One way to capture this broader threat was a grim reaper standing in a field of wheat. More subtle and almost as menacing is the skull shimmering in a slice of toast. 
However, we felt that these two had the clearest focus. The shortage of food will have a grievous effect on the poor. Households in emerging economies spend about 25% of their budget on food—and in sub-Saharan Africa as much as 40%. The high cost of staples has already raised the number of people who cannot be sure of getting enough to eat by 440m, to 1.6bn. Nearly 250m are on the brink of famine. If, as is likely, the war drags on and supplies from Russia and Ukraine are limited, hundreds of millions more people could fall into poverty. Political unrest will spread, children will be stunted and people will starve.
If we wanted readers to think about the war, this was the image. However, some of us worried that these would inevitably be seen as miniature Russian tanks. Depicting people as insects dehumanises them. In the past it has led to atrocities. That gave us pause.
Instead, we concluded that we needed to step back. We have amended the sketch by mixing in ears of wheat, as if the crop is rotting and seed is turning into skulls. 

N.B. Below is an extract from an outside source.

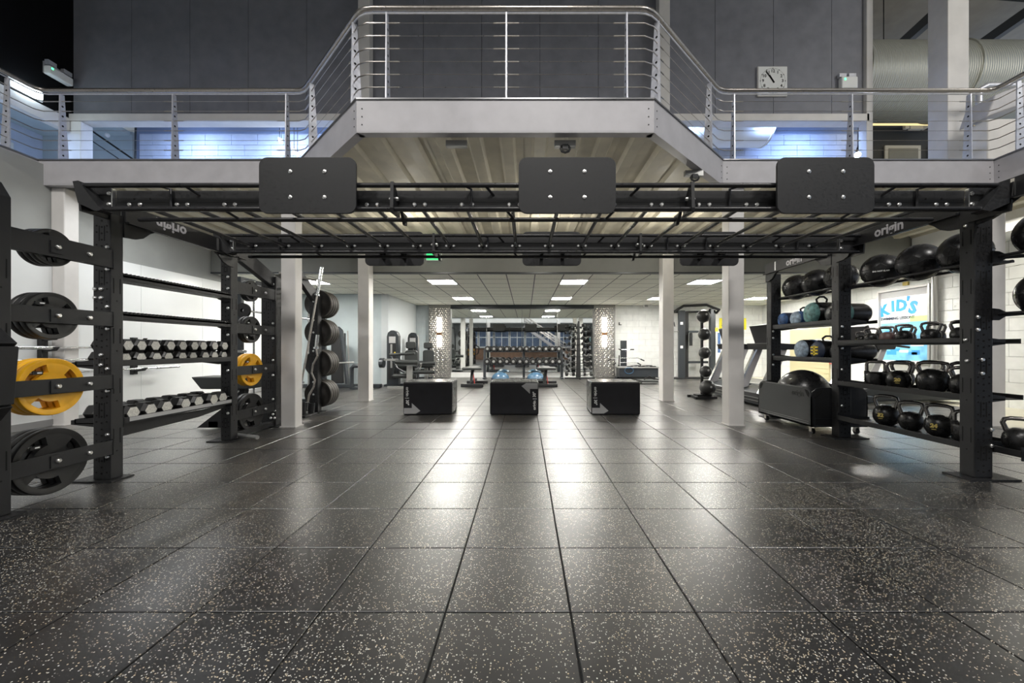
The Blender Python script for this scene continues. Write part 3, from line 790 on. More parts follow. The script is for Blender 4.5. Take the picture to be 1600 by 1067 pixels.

The crisis does indeed threaten to deepen. Ukraine had already shipped much of last summer’s crop before the war. Russia is still managing to sell its grain, despite added costs and risks for shippers. However, those Ukrainian silos that are undamaged by the fighting are full of corn and barley. Farmers have nowhere to store their next harvest, due to start in late June, which may therefore rot. And they lack the fuel and labour to plant the one after that. Russia, for its part, may not be able to secure supplies of the seeds and pesticides it usually buys from the European Union. 

Here is the same idea, with three stems–the version we opted for, partly because the wheat set against a blue sky has an echo of the Ukrainian flag. 

The scene is set for a blame game, in which the West condemns Mr Putin for his invasion and Russia says the crisis is the result of Western sanctions. This cover shows what will happen if the argument becomes an excuse for inaction. Mr Putin must not use food as a weapon. Shortages are not the inevitable outcome of war. World leaders should see hunger as a global problem urgently requiring a global solution.